Go to a conservative megachurch. Listen to what the preacher says. Listen to the stories of sin and salvation. Understand that inside each one of us, there is the voice of God telling us to do good—and our own evil voice telling us to sin. Consider what that view of human nature means for politics—including guns.
Of course, there are many other factors in play too. How white men are deemed “lone gunmen” while people of color are “terrorists” or “criminals.” How the Second Amendment has been deliberately misread and idolized. The way the NRA—which can count only 19 percent of gun owners as members—has captured the Republican Party, and subverted an array of values like individual freedom into a form of right-wing resistance against a supposedly tyrannical government.
The NRA-GOP explanation for America’s truly exceptional gun violence plays so well on the right because it is part of an overall worldview that says that people are bad and the world is getting worse.

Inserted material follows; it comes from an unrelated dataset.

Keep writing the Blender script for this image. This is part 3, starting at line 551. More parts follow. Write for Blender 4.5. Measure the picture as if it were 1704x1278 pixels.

Many liberals now see offering “thoughts and prayers” after a tragedy like Las Vegas as a conservative cliché. The writer Gary Shteyngart tweeted that “Thoughts and Prayers” should be the name of the NRA house band.
But if you believe that human depravity—rather than, say, automated weapons technology—is responsible for mass shootings, then “thoughts and prayers” are the most appropriate response. Gun laws won’t keep evil people from doing evil—not according to this religious ideology. No laws can. Thoughts and prayers are the best defense we’ve got.